In Carey v. 24 Hour Fitness, USA, Inc., No. 10-20945, (5th Cir. 1/25/12),we have another caes regarding an arbitration clause in an employee handbook.  But, this time, the court of appeals found that the arbitration clause was not binding. The cause prohibited entering into any class actions based on the Fair Labor Standards act.  The employee, John Carey, however, did enter into an FLSA class action. 24 Hour Fitness sought to stay the class action and force arbitration.  The district court denied the stay and found the arbitration agreement to be illusory.  The Fifth Circuit sustained the lower court.

Under Texas contract law, an agreement which allows one party to unilaterally make changes to the agreement retroactively is considered illusory.  Such an agreement is not a genuine agreement.  In this case, the Fifth Circuit found that 24 Hour Fitness retained the right to amend the employee handbook, including the arbitration clause, at any time with no limit.  The court fiound the 24 Hour Fitness arbitration agreement different from that in other cases, in which the handbook was subject to change, but not if any complaint had already been lodged. 
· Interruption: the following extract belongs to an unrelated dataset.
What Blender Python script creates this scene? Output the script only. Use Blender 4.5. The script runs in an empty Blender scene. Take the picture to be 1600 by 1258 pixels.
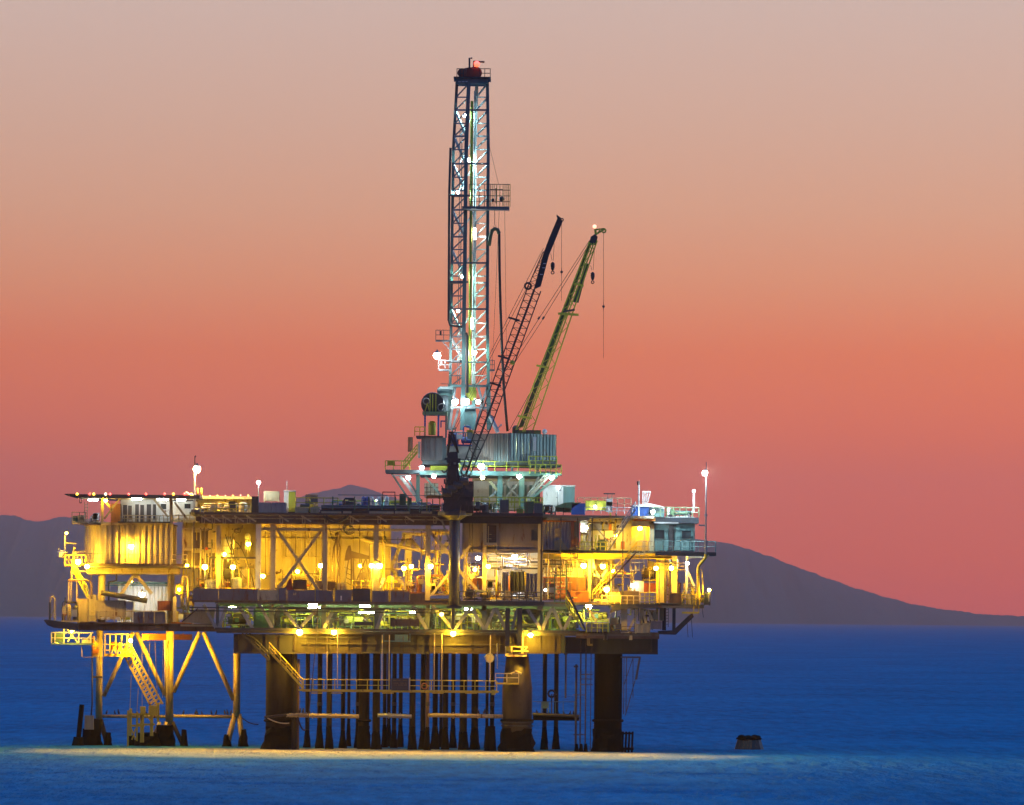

The arbitration agreement in the 24 Hour Fitness case allowed the employer to "revise, delete, and add to" the employee handbook at any time.  There was no limit on its ability to do so.  the agreement, thus, applied to the employee but allowed the employer to slip out of it if it chose.  This failure to make the agreement truly binding rendered the agreement "illusory,: said the court.

24 Hour Fitness argued that it did not have an express ability to make changes retroactively.  But, noted the court, Texas law presumes retroactive application if the agreement is silent on the subject.  See the opinion here

The Fifth Circuit has overruled similar arguments made here by the plaintiff in other cases.  It seems that the law of arbitration agreements is still evolving. 

This decision also reflects the challenge of using employee handbooks.  Employee handbooks benefit employers because they prescribe procedures for counseling or terminating employees.  Such procedures make it far easier for employers to win claims for unemployment benefits.  But, employee handbooks can become contracts – meaning the failure to follow discipline procedures in the book may give rise to breach of contract claims by an employee.  The employer then responds with clauses providing that the employee handbook is not a contract and can be changed at any time.  So, how does the employer insert an arbitration clause without making the rest of the handbook a contract?  This decision suggests that the employer should at least make it clear that it can change the handbook, but such changes would not apply to any pending claims of discrimination or FLSA violations. 

But, in the end, it is hard to eat your cake and eat it too.  There are limits to how much we can squeeze into any one contract.